Mathematics • Year 7 • Unit 3 • Lesson 4
Angle Sum of Triangles — Real World
Apply the 180° rule to real triangles — sails, billiard cues, roof trusses, navigation bearings and surveyor sightings. Combine angle sum with the isosceles base-angle rule, and set up simple algebraic equations.
1. Word problems
Set up the equation, solve, and always state (angle sum of △) as your reason.
1.1 — Triangular sail. A triangular sail has a bottom angle (at the boom) of 25° and a top angle (at the mast tip) of 110°. Find the third angle (at the rear bottom corner). 2 marks
1.2 — Billiards bank shot. A cue strikes a ball, which bounces off a cushion and ends at a pocket. The path forms a triangle. The angle at the ball's start point is 35° and the angle at the cushion is 90°. Find the angle at the pocket. 2 marks
1.3 — A-frame roof. The cross-section of an A-frame roof is an isosceles triangle. The apex angle (at the peak of the roof) is 110°. Find each base angle (where the roof meets the walls). 2 marks
1.4 — Garden bed corner. A triangular garden bed has angles (3x)°, (2x)° and (x + 30)°. (a) Set up an equation from the angle sum. (b) Solve for x. (c) State all three angles. 3 marks
1.5 — Surveyor's triangle. A surveyor measures two angles of a survey triangle as 42° and 67°. (a) Find the third angle. (b) Classify the triangle by angles. (c) Could the survey triangle also be isosceles? Justify your answer using the three angles. 3 marks
2. Explain your thinking
Use full sentences. 4 marks
2.1 A classmate is asked for the third angle in a triangle with two known angles of 95° and 90°. They write "180 − 95 − 90 = −5°. The answer is negative 5°." Explain (i) what mathematical mistake they have actually made — is it arithmetic, or is something else wrong? (ii) why the given angles cannot be the two angles of a valid triangle, (iii) what total the two known angles can sum to at most, and (iv) what they should write instead of "−5°". Reference the angle sum rule in your answer.
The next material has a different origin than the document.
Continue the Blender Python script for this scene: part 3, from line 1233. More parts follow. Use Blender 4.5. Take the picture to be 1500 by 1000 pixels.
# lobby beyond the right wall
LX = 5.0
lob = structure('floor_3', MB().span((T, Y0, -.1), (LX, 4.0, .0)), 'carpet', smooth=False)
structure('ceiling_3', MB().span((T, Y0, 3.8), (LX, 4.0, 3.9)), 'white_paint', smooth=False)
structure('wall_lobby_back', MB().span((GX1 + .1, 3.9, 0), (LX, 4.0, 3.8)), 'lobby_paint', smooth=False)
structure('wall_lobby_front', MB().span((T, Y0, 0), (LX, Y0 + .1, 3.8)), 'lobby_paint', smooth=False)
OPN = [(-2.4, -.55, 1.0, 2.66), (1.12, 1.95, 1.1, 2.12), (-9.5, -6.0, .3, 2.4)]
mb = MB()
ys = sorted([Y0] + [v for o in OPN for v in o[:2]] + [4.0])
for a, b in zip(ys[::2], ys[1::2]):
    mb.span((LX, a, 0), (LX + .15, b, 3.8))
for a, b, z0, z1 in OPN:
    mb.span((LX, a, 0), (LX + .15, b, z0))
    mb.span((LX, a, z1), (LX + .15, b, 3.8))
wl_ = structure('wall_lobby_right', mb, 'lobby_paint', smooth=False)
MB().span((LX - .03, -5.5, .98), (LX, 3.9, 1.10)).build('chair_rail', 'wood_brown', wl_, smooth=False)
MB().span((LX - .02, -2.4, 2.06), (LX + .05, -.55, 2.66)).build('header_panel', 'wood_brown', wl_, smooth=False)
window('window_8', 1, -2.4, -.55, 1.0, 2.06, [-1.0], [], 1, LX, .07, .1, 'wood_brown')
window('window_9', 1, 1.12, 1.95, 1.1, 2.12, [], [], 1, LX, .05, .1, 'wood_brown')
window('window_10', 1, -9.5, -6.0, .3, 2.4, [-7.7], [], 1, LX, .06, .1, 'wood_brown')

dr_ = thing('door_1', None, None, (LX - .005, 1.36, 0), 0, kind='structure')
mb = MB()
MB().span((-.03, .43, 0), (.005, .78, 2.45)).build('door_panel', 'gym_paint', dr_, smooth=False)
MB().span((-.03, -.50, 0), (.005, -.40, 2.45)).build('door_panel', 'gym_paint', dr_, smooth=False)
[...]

How did this worksheet feel?
What I'll revisit before next class:
1.1 — Triangular sail 25°, 110°, ?
180 − 25 − 110 = 45° (angle sum of △).
1.2 — Bank shot 35°, 90°, ?
180 − 35 − 90 = 55° (angle sum of △). (Right-angled scalene.)
1.3 — A-frame roof, apex 110°
Let each base angle = B. 110 + 2B = 180 → 2B = 70 → B = 35°. Each base angle is 35° (angle sum of △).
1.4 — Garden bed (3x)°, (2x)°, (x + 30)°
(a) 3x + 2x + (x + 30) = 180 (angle sum of △).
(b) Combine: 6x + 30 = 180 → 6x = 150 → x = 25.
(c) Angles: 3(25) = 75°, 2(25) = 50°, 25 + 30 = 55°. Triangle has angles 75°, 50°, 55°. Check: 75 + 50 + 55 = 180° ✓.
1.5 — Surveyor 42°, 67°, ?
(a) Third = 180 − 42 − 67 = 71° (angle sum of △).
(b) All angles < 90° → acute-angled.
(c) The three angles are 42°, 67°, 71°. No two are equal, so the triangle is not isosceles — it is scalene.
2.1 — Explain your thinking (sample response)
The arithmetic itself is actually correct — 180 − 95 − 90 really does equal −5. The classmate's mistake is conceptual: they failed to notice that the two given angles (95° and 90°) already sum to 185°, which is more than the total angle sum of 180° for any triangle. That means no valid triangle can exist with both of these angles, so the question cannot be answered as posed. The two known angles of a valid triangle can sum to at most just under 180° (because the third angle must be positive and greater than 0°). Instead of writing "−5°", the student should write something like: "No triangle with these two angles is possible, because 95° + 90° = 185° > 180° already, violating the angle sum rule (angle sum of △ = 180°)."
Marking: 1 for naming the conceptual (not arithmetic) error; 1 for citing 180° angle sum; 1 for "<180°" upper limit on two known angles; 1 for clear full-sentence corrected response.